RL: The Delaware did have the first sequencer I seem to remember.
PH: Yes, and a very large matrix selection programme on it. So in many ways it was very inspirational for lots of synths that came afterwards.
RL: You know how ‘Incubus’ starts? I did that with the Delaware.
PH: Oh really!
What were your favourite compositional tools?
PH: Paddy and I absolutely adored the ARP.
RL: I love it too. It was very much in demand and we only had one. And the Yamaha DX7.
PH: The DX7 was great and it came with a big fanfare, but not as versatile as they made out. This is almost harder than asking about your favourite piece. Although you’re in partnership with these bits of equipment, they did tend to come and go so you’d be using whatever you were excited about using at the time. It was very wrong to say it was the Fairlight, but at the time I did enjoy using it because it did things other machines couldn’t.
Was the Fairlight a quantum leap in terms of composition?
RL: It was the first time we got seriously into the digital recording of sound.
PH: It was the first sampler really.
And it would have coincided with the arrival of MIDI too?
PH Yes, it would, although I’m saying they’re part of the same stream. Again, parallel lines. It had a sampling time of 1.6 seconds, but boy you could do a lot with it when that’s all that was available. One thing it would do is literally morph between waveforms. I had a favourite sample which I’ve still got which is a mandolin and a choir, two almost completely different sounds and the sound of the mandolin pluck literally turns into the choir. I’ve yet to find anything that really does that. Also, the composer page was quite innovative, because there were no bar lines.
RL: One of the most significant moments was when we first started using sequencers – using a Mac with a sequencing program.
What were you using originally, Cubase? Notator?
PH: Performer to start with.
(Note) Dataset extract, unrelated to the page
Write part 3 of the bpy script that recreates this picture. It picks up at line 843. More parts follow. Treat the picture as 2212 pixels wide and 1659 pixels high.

Then something called Studio Vision, which was very good but sadly got bought out and discontinued, but now I’m on Logic.
How does it feel to know that the Radiophonic Workshop has had such a profound influence on British youth culture?
RL: I’m pleased to have been part of it really. At the time I could’ve done better but I was enjoying myself.
PH: Sounds like one of my school reports!
RL: I was lucky to be there. When I arrived there in the 1970s, the feeling was this was wonderful and it can’t possibly last.
PH: Yes, you felt like you were going in every day and thinking how can this exist in the BBC?!
RL: Yes but actually, it could only have existed in the BBC, paradoxically!
PH: That’s the paradox.
Was it John Birt that ended it for the RW?
PH: Well John Birt dug the hole. That’s not strictly fair, though everyone absolutely hated the producer choice system he brought in. But I think it would be unfair to blame him for its demise. I think it was natural evolution of the marketplace. When it started we were using things that nobody else had access to, and that’s what made it so mysterious. The only pity was that they didn’t have party and say thank you you’ve done a grand job.
RL: It went out with a whimper. It faded away.
PH: Our fans continued on, as did fans of Dr Who, we disappeared off the scene for nine years and then we came back for the concert and there they all were waiting for us to return.